The Latvian Privatisation Agency (PA)has announced that the Finance and Capital Markets Commission (FKTK) has submitted a draft decision about taking over participation in the Citadele Bank’s shareholder structure to the European Central Bank (ECB), which is due to take its own decision on the matter in the near future. Because the bank has subsidiaries in Lithuania and Switzerland, the approval of regulators in those countries is also necessary, and the relevant institutions are still reviewing the relevant documents, the PA says.
The PA itself has submitted a report to the European Commission about the involvement of new investors in the Citadele Bank, explaining what has been done and noting that the transaction will be completed once the relevant institutions take their decisions – something that is beyond the control of the PA. Accordingly, the European Commission is aware of the fact that the transaction will be completed shortly, but after the initially specified deadline.

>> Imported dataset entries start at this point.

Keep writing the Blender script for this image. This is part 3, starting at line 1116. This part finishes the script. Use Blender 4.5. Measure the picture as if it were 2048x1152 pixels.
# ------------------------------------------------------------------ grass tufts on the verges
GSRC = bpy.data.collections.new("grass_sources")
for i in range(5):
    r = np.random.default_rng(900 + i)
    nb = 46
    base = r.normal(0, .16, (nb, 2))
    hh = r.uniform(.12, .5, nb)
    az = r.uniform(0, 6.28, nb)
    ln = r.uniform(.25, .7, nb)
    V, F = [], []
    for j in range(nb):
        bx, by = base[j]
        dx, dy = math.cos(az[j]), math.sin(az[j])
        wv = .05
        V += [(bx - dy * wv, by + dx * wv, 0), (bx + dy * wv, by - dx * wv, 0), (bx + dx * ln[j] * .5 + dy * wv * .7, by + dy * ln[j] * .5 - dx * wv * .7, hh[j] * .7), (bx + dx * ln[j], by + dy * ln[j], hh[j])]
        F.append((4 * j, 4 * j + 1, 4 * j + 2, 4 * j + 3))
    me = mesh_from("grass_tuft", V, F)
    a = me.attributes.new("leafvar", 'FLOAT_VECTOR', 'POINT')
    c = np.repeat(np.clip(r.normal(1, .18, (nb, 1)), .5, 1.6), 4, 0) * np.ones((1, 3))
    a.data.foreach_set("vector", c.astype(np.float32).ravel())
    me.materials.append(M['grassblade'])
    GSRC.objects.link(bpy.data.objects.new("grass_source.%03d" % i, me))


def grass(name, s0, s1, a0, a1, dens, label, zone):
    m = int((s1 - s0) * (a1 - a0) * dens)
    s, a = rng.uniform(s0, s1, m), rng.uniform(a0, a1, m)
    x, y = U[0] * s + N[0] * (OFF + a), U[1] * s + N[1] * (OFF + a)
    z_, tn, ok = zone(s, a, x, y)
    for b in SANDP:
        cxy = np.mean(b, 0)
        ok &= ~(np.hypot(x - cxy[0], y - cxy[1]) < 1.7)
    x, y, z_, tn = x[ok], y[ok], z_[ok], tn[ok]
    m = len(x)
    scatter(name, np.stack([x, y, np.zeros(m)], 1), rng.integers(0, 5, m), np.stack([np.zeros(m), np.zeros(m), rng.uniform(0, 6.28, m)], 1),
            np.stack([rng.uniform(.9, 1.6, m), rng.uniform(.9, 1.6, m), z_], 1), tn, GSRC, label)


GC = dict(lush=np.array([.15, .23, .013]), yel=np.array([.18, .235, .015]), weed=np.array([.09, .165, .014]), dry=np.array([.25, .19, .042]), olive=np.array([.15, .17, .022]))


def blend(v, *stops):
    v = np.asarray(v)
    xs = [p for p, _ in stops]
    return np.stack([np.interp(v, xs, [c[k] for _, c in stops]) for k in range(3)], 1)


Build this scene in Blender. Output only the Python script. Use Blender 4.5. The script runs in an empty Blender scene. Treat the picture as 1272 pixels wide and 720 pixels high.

The PA expects the Commission to be understanding about the postponement.
In accordance with the agreement on selling shares in the Citadele Bank, an audit of the bank’s 2014 operating results is to be conducted, and a mechanism to adjust the sales price must be created. An independent auditor is doing the work and will submit the findings to the parties that are involved in the deal.
The bank’s investors, the PA, the Citadele Bank, the European Bank for Reconstruction and Development (EBRD), the Finance Ministry and the National Treasury are working on a packet of documents needed to complete the transaction.
As has been reported in the past, late last year the government approved the Ripplewood Advisors LLC subsidiary RA Citadele Holdings LLC as the bank’s investor, and documents were filed with the FKTK to receive authorisation for the process. According to the sales agreement signed on November 5, 2014, RA Citadele Holdings LLC and a group of 12 international investors wish to purchase the state’s shares in the bank, or 75% minus one share. In evaluating the investor, the FKTK looked at five major criteria that are defined by law – sufficiency of free capital, financial stability, the legality of the resources used for the investment, the investor’s reputation, and the business plan. The ECB is involved because of a unified oversight mechanism that was implemented last November and says that all major decisions related to bank oversight in Europe must be taken in partnership between the relevant government institutions and the ECB.
Last November’s agreement says that the investor will pay EUR 74 million for the Citadele shares, though the price may change in accordance with the bank’s 2014 operating indicators, as compared to forecast indicators. Any increase in the price will be invested in the bank’s capital.
As has been reported in the past, Ripplewood will own 22.4% of shares after the transaction, the other international investors will control 52.6% of shares, and the EBRD will retain its 25% of shares.
Unaudited results show that the Citadele Group concluded 2014 with a profit of EUR 31.1 million, or 129% more than in 2013. The group had total assets of EUR 2.85 billion, a lending portfolio worth EUR 1,08 billion, and a deposit portfolio worth EUR 2.52 billion.